Wright is also careful to narrate the impact of his family’s poverty on his family relations, his access to housing, his access to education, and (most important), his access to food. The subtitle of the work, American Hunger, is not just about Wright’s desire for a life beyond the restrictions race and class. He is literally hungry for most of his first twelve years. Food insecurity, coupled with housing insecurity, dominates this account of a working-class childhood and explains in large part Wright’s Communist views that emerge in the later parts of the book. The family’s frequent movement, which disrupts Wright’s education and leaves him feeling alienated from people he encounters, reflects the intersection of race and class dynamics in this Black memoir of a working-class childhood.

Finally, Black Boy is also a memoir about the influences that shaped a writer’s coming of age. These chapters include everything one would expect to find in such a narrative. Wright discovers the power of words through the Bluebeard story, he learns how one’s status influences how one can use language, and he develops a desire to use language and writing for self-expression. Wright uses retrospection in order to explain how he found his voice as a writer.

When a writer chooses retrospection to tell a story, beginnings are especially important. Wright chooses to begin his story by telling the reader about setting fire to his grandmother’s house, a transgression against the law, established norms, and his own family. The child Wright represents in that scene is one who reflects the values of the contemporary Wright, who sees himself as an iconoclast who is willing to take on the status quo of and as a damaged adult who could not look to his family and community for sustenance. Wright’s signal to the reader at the beginning is that his sensibilities as a writer were forged by suffering and defiance of the injustices of life’s experiences.

Wright helps the reader measure the distance between that boy and the man at the end of Chapter 1, when he writes about seeing his father 25 years after he left Wright’s family. The language Wright uses to describe his father—“a black peasant” (35)—reflects that Wright has taken in the childhood his father provided him and made peace with it by layering it over with a class analysis that reflects Wright’s adult political commitments.

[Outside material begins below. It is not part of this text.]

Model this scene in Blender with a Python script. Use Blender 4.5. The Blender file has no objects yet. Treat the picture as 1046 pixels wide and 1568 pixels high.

There are moments, however, when Wright’s present identity overwhelms the story he is attempting to tell about his past. At the beginning of Chapter 2, for example, Wright zooms out from the painful details of his life story to offer much more abstract and lofty discussion of the “essential bleakness of black life” (37) instead of sticking with the story of how humiliated he felt when his mother forced him to say goodbye to his peers when the family left Memphis. That flinching away may well be about managing trauma, but it also highlights the purpose of Wright’s text—not just to tell a personal story, but to tell a story that uses any number of genres to indict the racist, classist system that forged Wright.